** Task to carry out **
Copy all of the material exactly. Pictures are not to appear in the copy.

-- BEGIN --

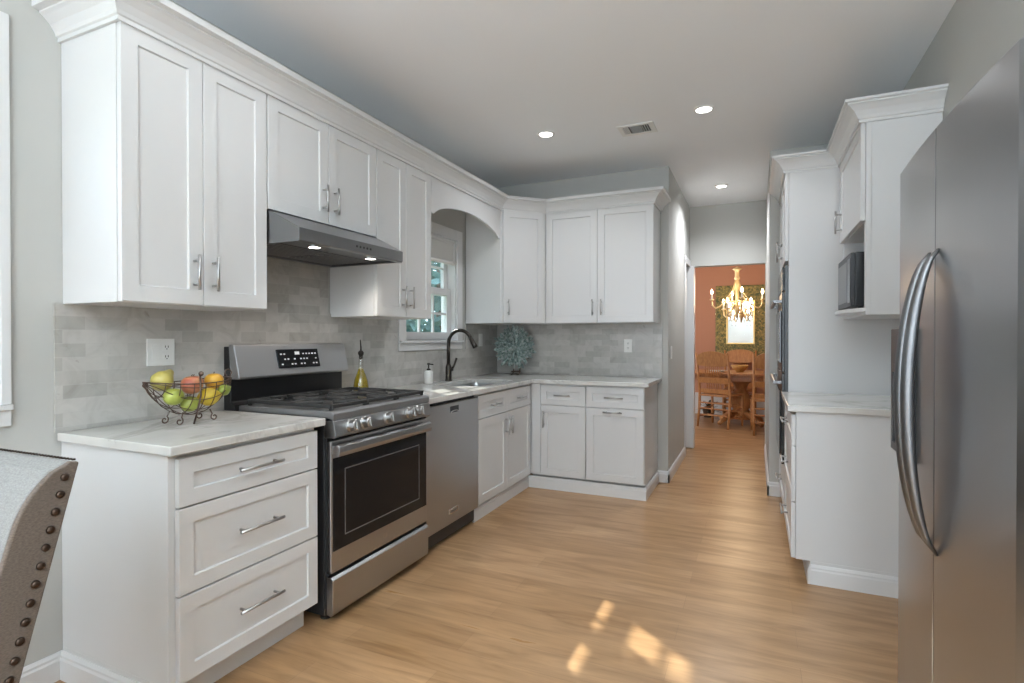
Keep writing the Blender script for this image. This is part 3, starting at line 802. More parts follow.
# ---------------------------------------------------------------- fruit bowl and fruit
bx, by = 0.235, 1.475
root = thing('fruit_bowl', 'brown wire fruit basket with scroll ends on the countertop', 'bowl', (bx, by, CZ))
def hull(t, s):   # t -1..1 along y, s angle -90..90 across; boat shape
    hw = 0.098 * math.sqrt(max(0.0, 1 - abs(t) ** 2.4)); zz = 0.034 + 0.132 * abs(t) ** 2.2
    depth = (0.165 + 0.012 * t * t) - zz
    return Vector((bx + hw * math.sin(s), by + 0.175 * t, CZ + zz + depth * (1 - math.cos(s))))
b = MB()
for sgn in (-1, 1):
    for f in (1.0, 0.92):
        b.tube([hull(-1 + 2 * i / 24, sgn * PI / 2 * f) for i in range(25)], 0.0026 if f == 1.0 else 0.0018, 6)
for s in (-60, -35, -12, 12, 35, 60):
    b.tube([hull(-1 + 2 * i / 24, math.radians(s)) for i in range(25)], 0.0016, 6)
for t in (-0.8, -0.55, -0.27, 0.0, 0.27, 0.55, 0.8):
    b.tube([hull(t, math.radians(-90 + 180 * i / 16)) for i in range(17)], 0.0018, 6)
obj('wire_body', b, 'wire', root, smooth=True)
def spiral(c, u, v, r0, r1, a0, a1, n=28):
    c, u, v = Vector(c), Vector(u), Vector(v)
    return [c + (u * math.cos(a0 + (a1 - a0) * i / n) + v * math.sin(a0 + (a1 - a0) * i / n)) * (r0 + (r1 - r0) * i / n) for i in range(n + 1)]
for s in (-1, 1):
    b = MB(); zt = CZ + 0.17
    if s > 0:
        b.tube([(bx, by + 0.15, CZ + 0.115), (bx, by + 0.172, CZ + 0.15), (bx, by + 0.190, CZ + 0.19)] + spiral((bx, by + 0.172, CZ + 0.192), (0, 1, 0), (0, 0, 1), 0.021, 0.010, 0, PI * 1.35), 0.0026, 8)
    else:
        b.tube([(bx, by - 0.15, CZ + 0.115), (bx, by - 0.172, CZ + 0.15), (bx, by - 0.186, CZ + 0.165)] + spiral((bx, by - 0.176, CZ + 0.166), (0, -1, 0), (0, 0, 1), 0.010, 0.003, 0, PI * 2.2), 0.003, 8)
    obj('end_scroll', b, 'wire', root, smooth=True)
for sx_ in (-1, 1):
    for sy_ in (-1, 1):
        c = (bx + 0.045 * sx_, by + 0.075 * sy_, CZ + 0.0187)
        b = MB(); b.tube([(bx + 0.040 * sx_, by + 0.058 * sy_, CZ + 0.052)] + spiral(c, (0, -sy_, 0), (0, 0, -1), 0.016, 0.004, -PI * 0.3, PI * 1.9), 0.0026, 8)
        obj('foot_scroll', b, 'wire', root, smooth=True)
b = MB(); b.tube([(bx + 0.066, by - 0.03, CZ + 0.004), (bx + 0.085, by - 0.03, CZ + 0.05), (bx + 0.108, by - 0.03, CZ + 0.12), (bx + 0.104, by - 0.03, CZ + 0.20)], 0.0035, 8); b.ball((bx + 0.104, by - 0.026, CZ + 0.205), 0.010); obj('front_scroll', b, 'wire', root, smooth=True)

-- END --

** Exercise response **
Keep writing the Blender script for this image. This is part 3, starting at line 802. More parts follow.
# ---------------------------------------------------------------- fruit bowl and fruit
bx, by = 0.235, 1.475
root = thing('fruit_bowl', 'brown wire fruit basket with scroll ends on the countertop', 'bowl', (bx, by, CZ))
def hull(t, s):   # t -1..1 along y, s angle -90..90 across; boat shape
    hw = 0.098 * math.sqrt(max(0.0, 1 - abs(t) ** 2.4)); zz = 0.034 + 0.132 * abs(t) ** 2.2
    depth = (0.165 + 0.012 * t * t) - zz
    return Vector((bx + hw * math.sin(s), by + 0.175 * t, CZ + zz + depth * (1 - math.cos(s))))
b = MB()
for sgn in (-1, 1):
    for f in (1.0, 0.92):
        b.tube([hull(-1 + 2 * i / 24, sgn * PI / 2 * f) for i in range(25)], 0.0026 if f == 1.0 else 0.0018, 6)
for s in (-60, -35, -12, 12, 35, 60):
    b.tube([hull(-1 + 2 * i / 24, math.radians(s)) for i in range(25)], 0.0016, 6)
for t in (-0.8, -0.55, -0.27, 0.0, 0.27, 0.55, 0.8):
    b.tube([hull(t, math.radians(-90 + 180 * i / 16)) for i in range(17)], 0.0018, 6)
obj('wire_body', b, 'wire', root, smooth=True)
def spiral(c, u, v, r0, r1, a0, a1, n=28):
    c, u, v = Vector(c), Vector(u), Vector(v)
    return [c + (u * math.cos(a0 + (a1 - a0) * i / n) + v * math.sin(a0 + (a1 - a0) * i / n)) * (r0 + (r1 - r0) * i / n) for i in range(n + 1)]
for s in (-1, 1):
    b = MB(); zt = CZ + 0.17
    if s > 0:
        b.tube([(bx, by + 0.15, CZ + 0.115), (bx, by + 0.172, CZ + 0.15), (bx, by + 0.190, CZ + 0.19)] + spiral((bx, by + 0.172, CZ + 0.192), (0, 1, 0), (0, 0, 1), 0.021, 0.010, 0, PI * 1.35), 0.0026, 8)
    else:
        b.tube([(bx, by - 0.15, CZ + 0.115), (bx, by - 0.172, CZ + 0.15), (bx, by - 0.186, CZ + 0.165)] + spiral((bx, by - 0.176, CZ + 0.166), (0, -1, 0), (0, 0, 1), 0.010, 0.003, 0, PI * 2.2), 0.003, 8)
    obj('end_scroll', b, 'wire', root, smooth=True)
for sx_ in (-1, 1):
    for sy_ in (-1, 1):
        c = (bx + 0.045 * sx_, by + 0.075 * sy_, CZ + 0.0187)
        b = MB(); b.tube([(bx + 0.040 * sx_, by + 0.058 * sy_, CZ + 0.052)] + spiral(c, (0, -sy_, 0), (0, 0, -1), 0.016, 0.004, -PI * 0.3, PI * 1.9), 0.0026, 8)
        obj('foot_scroll', b, 'wire', root, smooth=True)
b = MB(); b.tube([(bx + 0.066, by - 0.03, CZ + 0.004), (bx + 0.085, by - 0.03, CZ + 0.05), (bx + 0.108, by - 0.03, CZ + 0.12), (bx + 0.104, by - 0.03, CZ + 0.20)], 0.0035, 8); b.ball((bx + 0.104, by - 0.026, CZ + 0.205), 0.010); obj('front_scroll', b, 'wire', root, smooth=True)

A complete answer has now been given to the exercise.